[Start DATA TO PROCESS]

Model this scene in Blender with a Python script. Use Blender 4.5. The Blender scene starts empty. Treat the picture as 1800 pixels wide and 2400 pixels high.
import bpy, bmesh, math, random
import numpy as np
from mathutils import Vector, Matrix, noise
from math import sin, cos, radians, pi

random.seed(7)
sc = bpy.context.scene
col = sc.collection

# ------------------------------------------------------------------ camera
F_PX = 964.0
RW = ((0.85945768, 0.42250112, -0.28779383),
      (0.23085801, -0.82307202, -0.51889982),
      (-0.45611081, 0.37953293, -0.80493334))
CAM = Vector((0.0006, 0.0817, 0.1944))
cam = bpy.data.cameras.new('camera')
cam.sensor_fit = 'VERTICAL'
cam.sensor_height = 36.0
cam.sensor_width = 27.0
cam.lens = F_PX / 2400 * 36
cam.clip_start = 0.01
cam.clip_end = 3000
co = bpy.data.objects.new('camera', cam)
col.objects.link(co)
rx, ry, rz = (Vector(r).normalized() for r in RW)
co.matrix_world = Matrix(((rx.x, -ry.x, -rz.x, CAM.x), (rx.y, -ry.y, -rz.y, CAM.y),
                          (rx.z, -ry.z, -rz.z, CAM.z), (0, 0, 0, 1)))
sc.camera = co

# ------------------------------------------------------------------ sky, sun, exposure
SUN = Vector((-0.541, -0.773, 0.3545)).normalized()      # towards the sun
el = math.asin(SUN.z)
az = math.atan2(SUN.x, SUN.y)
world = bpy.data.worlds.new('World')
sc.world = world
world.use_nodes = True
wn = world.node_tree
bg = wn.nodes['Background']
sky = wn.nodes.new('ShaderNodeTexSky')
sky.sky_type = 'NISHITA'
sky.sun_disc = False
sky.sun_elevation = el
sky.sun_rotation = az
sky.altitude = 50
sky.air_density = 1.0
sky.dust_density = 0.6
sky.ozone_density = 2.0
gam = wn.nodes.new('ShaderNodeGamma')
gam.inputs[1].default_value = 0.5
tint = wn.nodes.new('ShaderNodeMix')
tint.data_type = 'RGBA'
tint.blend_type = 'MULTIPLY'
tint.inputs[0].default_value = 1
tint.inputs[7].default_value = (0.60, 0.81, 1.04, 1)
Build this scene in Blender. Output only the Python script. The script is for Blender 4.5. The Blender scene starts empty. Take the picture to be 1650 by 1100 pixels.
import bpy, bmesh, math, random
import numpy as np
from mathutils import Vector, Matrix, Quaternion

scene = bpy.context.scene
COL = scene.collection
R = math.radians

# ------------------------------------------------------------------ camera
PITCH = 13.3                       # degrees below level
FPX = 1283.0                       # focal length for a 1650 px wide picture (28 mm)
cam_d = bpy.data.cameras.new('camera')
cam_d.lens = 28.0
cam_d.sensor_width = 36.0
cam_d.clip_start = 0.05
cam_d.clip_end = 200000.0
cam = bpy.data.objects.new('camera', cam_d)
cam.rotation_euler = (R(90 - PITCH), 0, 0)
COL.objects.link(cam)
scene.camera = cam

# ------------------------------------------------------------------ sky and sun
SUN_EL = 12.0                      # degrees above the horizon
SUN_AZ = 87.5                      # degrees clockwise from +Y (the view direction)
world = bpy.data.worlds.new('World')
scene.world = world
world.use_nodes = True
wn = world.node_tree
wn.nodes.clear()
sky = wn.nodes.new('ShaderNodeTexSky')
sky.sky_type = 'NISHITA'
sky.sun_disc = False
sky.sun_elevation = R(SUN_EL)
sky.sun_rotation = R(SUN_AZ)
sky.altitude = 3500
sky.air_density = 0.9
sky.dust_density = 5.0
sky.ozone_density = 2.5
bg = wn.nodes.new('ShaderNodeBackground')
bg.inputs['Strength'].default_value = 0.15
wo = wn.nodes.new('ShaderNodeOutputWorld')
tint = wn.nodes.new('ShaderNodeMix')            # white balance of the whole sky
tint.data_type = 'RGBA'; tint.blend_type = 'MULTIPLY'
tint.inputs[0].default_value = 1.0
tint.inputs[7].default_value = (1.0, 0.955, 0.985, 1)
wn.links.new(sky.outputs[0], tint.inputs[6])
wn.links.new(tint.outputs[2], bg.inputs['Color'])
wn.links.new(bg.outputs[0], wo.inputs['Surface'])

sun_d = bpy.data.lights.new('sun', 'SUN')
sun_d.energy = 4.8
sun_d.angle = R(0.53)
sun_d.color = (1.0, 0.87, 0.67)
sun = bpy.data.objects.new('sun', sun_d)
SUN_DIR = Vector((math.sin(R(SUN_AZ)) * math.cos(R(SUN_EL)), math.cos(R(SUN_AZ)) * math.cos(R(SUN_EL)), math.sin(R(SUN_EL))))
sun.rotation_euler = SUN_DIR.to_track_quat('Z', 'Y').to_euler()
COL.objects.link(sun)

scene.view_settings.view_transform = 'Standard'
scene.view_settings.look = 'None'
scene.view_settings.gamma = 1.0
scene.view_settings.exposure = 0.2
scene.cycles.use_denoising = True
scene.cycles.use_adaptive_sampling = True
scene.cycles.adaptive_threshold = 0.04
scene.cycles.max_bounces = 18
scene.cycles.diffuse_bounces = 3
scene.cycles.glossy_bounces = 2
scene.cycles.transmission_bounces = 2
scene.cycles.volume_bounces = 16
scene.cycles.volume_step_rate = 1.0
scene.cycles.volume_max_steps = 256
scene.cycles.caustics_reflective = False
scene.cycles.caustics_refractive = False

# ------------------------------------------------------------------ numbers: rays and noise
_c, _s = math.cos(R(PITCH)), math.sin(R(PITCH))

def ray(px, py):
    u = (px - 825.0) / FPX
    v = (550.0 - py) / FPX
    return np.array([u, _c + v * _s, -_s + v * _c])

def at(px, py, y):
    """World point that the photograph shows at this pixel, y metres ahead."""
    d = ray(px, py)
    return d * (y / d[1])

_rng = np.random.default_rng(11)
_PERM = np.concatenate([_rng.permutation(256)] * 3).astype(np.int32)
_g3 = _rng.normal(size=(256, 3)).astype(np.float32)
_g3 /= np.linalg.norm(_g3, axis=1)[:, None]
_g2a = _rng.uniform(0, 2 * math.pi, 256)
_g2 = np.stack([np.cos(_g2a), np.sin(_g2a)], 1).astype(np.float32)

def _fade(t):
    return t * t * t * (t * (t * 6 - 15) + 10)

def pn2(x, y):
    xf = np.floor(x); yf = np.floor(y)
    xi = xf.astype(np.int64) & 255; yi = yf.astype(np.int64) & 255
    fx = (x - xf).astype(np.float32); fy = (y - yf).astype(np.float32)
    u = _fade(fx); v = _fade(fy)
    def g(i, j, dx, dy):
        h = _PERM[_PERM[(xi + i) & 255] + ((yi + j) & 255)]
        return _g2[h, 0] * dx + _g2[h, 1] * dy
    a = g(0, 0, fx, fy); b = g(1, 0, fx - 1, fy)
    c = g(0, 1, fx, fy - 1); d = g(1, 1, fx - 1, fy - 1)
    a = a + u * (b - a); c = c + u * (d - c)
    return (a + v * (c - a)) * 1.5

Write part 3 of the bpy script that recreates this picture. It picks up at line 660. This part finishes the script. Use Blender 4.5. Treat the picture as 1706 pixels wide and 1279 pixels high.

[End DATA TO PROCESS]

▶ **REQUEST**: From the very first line of the data through the line with "from math import sin, cos, radians, pi" in it, please reproduce each line exactly and output nothing more.

▶ **OUTPUT FOR THIS TASK**:
Model this scene in Blender with a Python script. Use Blender 4.5. The Blender scene starts empty. Treat the picture as 1800 pixels wide and 2400 pixels high.
import bpy, bmesh, math, random
import numpy as np
from mathutils import Vector, Matrix, noise
from math import sin, cos, radians, pi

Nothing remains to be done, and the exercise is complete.